* [Task requirements]: Reproduce, character for character, the lines below from the first through the one with "S.camera = cam". Leave pictures out.

* [Provided data]:

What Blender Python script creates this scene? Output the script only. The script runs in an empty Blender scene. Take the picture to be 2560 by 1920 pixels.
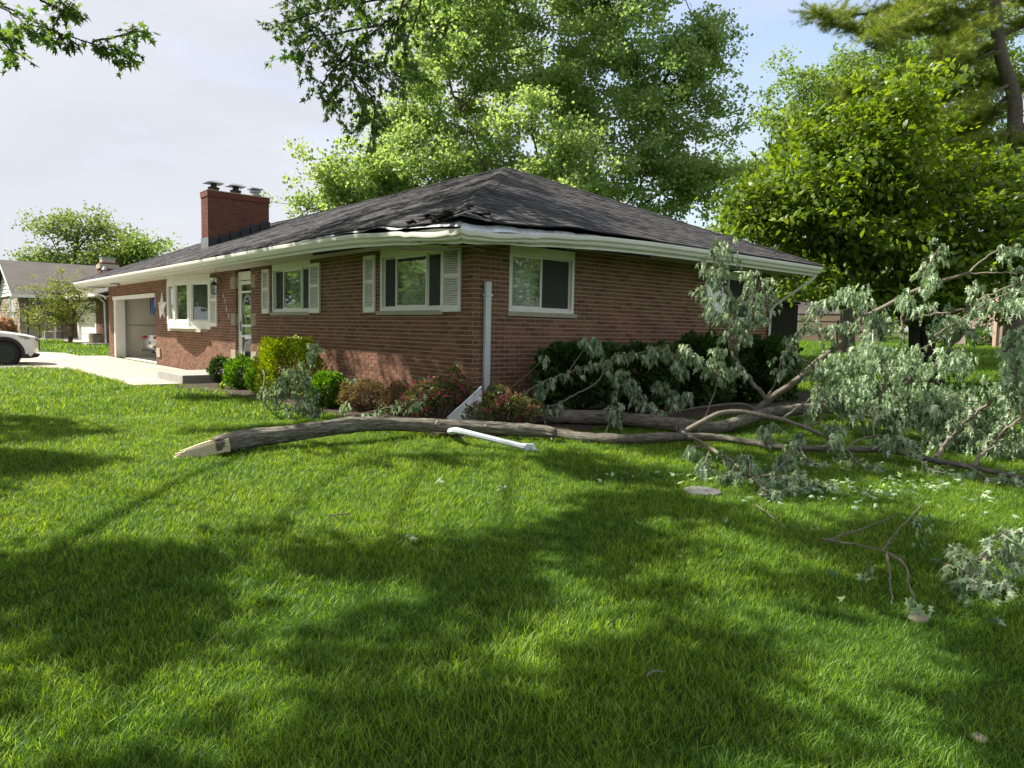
import bpy, math, random
import numpy as np
from mathutils import Vector, Matrix
random.seed(7)
rng = np.random.default_rng(7)
S = bpy.context.scene
COL = S.collection

# ---------------------------------------------------------------- camera
FPX = 1797.18
R = np.array([[0.65581282, -0.07005654, 0.7516659],
              [0.75466206, 0.03463425, -0.65519893],
              [0.01986758, 0.9969416, 0.07558259]])
u_, _, v_ = np.linalg.svd(R); R = u_ @ v_
CAM = np.array([8.2157, -6.3984, 1.4547])
cd = bpy.data.cameras.new("camera"); cam = bpy.data.objects.new("camera", cd); COL.objects.link(cam)
cd.sensor_width = 36; cd.lens = FPX / 2560 * 36; cd.clip_start = .05; cd.clip_end = 900
M4 = Matrix([[*R[0], CAM[0]], [*R[1], CAM[1]], [*R[2], CAM[2]], [0, 0, 0, 1]])
cam.matrix_world = M4
S.camera = cam

# ---------------------------------------------------------------- light
SUNV = np.array([-.75, -.53, 1.0]); SUNV /= np.linalg.norm(SUNV)
EL = math.asin(SUNV[2]); AZ = math.atan2(SUNV[0], SUNV[1])   # azimuth clockwise from +Y
S.view_settings.view_transform = 'Standard'; S.view_settings.look = 'None'
S.view_settings.exposure = 1.20; S.view_settings.gamma = 1
S.view_settings.use_curve_mapping = False
W = bpy.data.worlds.new("World"); S.world = W; W.use_nodes = True
nt = W.node_tree; nt.nodes.clear()
def N(t, k, **kw):
    n = t.nodes.new(k)
    for a, b in kw.items(): setattr(n, a, b)
    return n
out = N(nt, 'ShaderNodeOutputWorld')
sky = N(nt, 'ShaderNodeTexSky'); sky.sky_type = 'NISHITA'; sky.sun_disc = False
sky.sun_elevation = EL; sky.sun_rotation = AZ % (2 * math.pi); sky.air_density = 1.1; sky.dust_density = 1.5
bg1 = N(nt, 'ShaderNodeBackground'); bg1.inputs[1].default_value = .12
bg2 = N(nt, 'ShaderNodeBackground'); bg2.inputs[1].default_value = .44
tc = N(nt, 'ShaderNodeTexCoord')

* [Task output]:
What Blender Python script creates this scene? Output the script only. The script runs in an empty Blender scene. Take the picture to be 2560 by 1920 pixels.
import bpy, math, random
import numpy as np
from mathutils import Vector, Matrix
random.seed(7)
rng = np.random.default_rng(7)
S = bpy.context.scene
COL = S.collection

# ---------------------------------------------------------------- camera
FPX = 1797.18
R = np.array([[0.65581282, -0.07005654, 0.7516659],
              [0.75466206, 0.03463425, -0.65519893],
              [0.01986758, 0.9969416, 0.07558259]])
u_, _, v_ = np.linalg.svd(R); R = u_ @ v_
CAM = np.array([8.2157, -6.3984, 1.4547])
cd = bpy.data.cameras.new("camera"); cam = bpy.data.objects.new("camera", cd); COL.objects.link(cam)
cd.sensor_width = 36; cd.lens = FPX / 2560 * 36; cd.clip_start = .05; cd.clip_end = 900
M4 = Matrix([[*R[0], CAM[0]], [*R[1], CAM[1]], [*R[2], CAM[2]], [0, 0, 0, 1]])
cam.matrix_world = M4
S.camera = cam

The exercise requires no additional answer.